When even big losers can be winners for a night
To the Fabba dinner last night, where the financial community takes a break from making money for themselves and instead raises it for charity - this year, HK$8 million ... and counting. The Fund Managers Asian Bankers and Brokers Awards is the Hong Kong finance industries' equivalent to the Razzies, the Oscars alternative that awards the worst in cinema. The Fabba 'timing is everything' award for research went to CLSA for a recommendation on GS Holdings that started off as a sell at 38 and when it refused to go down, it quickly became a buy at 77 with a target of 92. Macquarie won the 'productivity award' for its 499-page report on Asian banks, 'as if anyone cared', as the citation unkindly says. There was a tax exile award for returnees who couldn't face massive British tax bills. HSBC's Michael Geoghegan (pictured) was a narrow winner even though he never made quite made it to Hong Kong before being diverted to Bermuda, where he would pay even less tax than in Hong Kong. The golden fleece for investment banking went to Samsung Securities for its February 2010 SetiCo IPO, which by the end of the year had achieved a decline of 76 per cent. A special 'couldn't see the wood for the trees' award went to Standard Chartered Bank for its part in the China Forestry HK$120 million placing. Two weeks after the placing the stock was suspended and the CEO and senior management have disappeared. The one serious award of the evening - 'The golden telephone', a lifetime achievement award for services to the industry, goes to David Webb, Hong Kong's 'standout gadfly'. His webb-site.com was praised as required reading for all in the industry and he has been 'pre-eminent' as an advocate for transparency and accountability.

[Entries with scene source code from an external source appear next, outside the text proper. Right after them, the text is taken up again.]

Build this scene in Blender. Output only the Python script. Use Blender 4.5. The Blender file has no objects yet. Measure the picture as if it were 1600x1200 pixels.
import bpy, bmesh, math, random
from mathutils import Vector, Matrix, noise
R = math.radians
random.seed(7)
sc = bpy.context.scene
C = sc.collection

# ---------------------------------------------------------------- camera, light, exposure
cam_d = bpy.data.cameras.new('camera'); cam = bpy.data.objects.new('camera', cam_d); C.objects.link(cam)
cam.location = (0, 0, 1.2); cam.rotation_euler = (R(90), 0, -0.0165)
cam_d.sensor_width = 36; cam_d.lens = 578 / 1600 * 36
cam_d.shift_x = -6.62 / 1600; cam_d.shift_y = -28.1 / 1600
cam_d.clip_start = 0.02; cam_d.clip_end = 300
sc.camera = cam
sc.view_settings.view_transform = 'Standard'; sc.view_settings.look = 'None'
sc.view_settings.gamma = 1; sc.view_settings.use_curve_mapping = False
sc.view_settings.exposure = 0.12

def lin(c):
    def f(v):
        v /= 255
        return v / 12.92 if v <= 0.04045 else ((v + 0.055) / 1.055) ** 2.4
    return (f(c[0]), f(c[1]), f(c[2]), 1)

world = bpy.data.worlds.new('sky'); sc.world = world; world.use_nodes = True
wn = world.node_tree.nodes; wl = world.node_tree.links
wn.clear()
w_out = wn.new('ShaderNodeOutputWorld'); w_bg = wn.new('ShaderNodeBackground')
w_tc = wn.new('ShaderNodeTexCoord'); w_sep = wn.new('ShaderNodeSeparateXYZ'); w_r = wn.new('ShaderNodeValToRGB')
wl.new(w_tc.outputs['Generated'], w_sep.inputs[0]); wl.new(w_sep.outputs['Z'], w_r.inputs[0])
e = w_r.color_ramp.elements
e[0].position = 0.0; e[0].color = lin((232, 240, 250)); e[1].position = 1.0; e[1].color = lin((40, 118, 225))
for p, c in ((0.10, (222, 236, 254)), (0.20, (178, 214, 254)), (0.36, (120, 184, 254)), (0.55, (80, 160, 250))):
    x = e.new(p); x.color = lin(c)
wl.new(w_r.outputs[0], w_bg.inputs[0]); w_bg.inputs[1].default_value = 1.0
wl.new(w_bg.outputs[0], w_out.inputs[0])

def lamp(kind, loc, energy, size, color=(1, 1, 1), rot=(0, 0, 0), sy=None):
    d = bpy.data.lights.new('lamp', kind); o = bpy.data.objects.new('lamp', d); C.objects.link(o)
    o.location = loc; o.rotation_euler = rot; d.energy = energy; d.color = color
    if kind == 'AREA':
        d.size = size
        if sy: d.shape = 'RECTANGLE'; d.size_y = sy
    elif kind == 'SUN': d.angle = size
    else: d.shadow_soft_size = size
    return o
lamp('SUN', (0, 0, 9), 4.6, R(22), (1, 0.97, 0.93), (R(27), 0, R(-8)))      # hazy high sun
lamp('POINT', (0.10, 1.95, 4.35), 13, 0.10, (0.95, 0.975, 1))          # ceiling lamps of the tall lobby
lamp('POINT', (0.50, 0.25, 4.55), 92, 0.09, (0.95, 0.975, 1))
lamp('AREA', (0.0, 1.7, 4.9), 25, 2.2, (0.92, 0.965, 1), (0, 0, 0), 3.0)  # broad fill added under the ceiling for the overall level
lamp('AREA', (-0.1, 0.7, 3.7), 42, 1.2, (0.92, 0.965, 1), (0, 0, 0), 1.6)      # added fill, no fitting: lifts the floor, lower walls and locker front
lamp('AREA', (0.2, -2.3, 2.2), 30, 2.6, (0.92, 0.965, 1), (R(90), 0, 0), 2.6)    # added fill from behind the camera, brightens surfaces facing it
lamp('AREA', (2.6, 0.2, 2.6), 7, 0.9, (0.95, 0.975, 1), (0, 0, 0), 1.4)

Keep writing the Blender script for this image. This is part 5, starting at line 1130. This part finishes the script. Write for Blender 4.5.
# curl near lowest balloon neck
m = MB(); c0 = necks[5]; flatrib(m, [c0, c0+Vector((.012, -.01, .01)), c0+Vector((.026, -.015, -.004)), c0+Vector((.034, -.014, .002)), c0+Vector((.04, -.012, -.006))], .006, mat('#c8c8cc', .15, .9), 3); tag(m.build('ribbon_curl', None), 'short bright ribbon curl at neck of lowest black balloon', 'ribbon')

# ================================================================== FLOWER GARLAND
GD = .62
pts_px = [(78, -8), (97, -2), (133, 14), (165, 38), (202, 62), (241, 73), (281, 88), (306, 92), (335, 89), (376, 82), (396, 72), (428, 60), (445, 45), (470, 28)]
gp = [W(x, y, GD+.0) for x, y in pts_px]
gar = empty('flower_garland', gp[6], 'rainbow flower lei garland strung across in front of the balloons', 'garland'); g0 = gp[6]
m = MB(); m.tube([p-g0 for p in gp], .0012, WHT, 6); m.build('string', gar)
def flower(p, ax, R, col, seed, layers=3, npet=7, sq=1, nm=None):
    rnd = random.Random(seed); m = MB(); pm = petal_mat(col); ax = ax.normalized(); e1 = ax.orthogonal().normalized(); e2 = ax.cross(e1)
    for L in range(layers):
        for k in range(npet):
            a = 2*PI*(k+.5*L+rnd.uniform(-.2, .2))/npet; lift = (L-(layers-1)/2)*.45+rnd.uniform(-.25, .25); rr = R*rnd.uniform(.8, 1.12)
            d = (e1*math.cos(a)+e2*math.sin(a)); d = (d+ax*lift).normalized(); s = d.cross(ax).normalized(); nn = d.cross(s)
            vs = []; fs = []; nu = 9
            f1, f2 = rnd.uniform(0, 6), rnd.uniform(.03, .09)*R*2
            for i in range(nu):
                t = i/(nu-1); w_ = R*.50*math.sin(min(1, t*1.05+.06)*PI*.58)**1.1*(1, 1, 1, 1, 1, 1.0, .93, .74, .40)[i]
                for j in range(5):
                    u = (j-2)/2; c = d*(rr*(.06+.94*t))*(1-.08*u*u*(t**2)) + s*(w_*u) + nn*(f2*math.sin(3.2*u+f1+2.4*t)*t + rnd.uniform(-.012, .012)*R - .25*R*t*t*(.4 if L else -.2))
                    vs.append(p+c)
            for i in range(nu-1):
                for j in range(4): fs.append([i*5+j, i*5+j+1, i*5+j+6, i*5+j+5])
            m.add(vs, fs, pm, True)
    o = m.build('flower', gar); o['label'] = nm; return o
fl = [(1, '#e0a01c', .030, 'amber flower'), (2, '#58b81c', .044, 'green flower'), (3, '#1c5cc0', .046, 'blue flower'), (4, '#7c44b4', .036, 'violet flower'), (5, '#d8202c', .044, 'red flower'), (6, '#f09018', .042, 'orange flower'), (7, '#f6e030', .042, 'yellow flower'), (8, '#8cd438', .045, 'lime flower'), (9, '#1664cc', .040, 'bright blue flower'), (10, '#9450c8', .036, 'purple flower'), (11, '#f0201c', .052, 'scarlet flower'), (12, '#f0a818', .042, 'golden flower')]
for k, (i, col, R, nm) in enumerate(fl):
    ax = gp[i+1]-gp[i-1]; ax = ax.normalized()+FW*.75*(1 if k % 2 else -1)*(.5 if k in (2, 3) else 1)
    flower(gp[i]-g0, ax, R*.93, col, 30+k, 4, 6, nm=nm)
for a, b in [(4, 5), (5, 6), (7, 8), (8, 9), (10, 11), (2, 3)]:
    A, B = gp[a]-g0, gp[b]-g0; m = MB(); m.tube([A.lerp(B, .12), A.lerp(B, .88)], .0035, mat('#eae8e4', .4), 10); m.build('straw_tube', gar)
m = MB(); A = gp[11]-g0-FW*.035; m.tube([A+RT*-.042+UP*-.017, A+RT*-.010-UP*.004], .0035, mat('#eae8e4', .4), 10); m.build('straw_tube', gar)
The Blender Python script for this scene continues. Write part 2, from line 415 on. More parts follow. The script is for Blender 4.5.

Nasa to look the other way
It would appear that James Hansen, one of the foremost proponents of the view that we should be afraid of global warming, is about to get his wings clipped. He heads the Nasa Goddard Institute for Space Studies (GISS), which last year spent 7.5 per cent of its funding - over US$1 billion - on studying global warming, or climate change, as it is now beginning to be called. Members of the US Congress have sent a letter to the House Appropriations Committee chairman and Commerce, Justice, and Science subcommittee chairmen asking for Nasa to redirect its efforts towards studying space. The US government spent US$8.7 billion on global warming studies in the last year alone.
One of the ways in which the GISS has distinguished itself has been in the area of temperature 'adjustment'. In the late 1990s the GISS published a graph of the yearly average temperature in the US showing that 1934 was one degree Fahrenheit higher than 1998, with the four warmest years being, in order, 1934, 1921, 1931, 1998. However, in an updated version of this graph in 2009, the temperatures had been 'adjusted' to show that 1921, 1931, 1934 were all cooler than 1998 - a quite remarkable development, but one not shared by the other three recognised temperature recorders.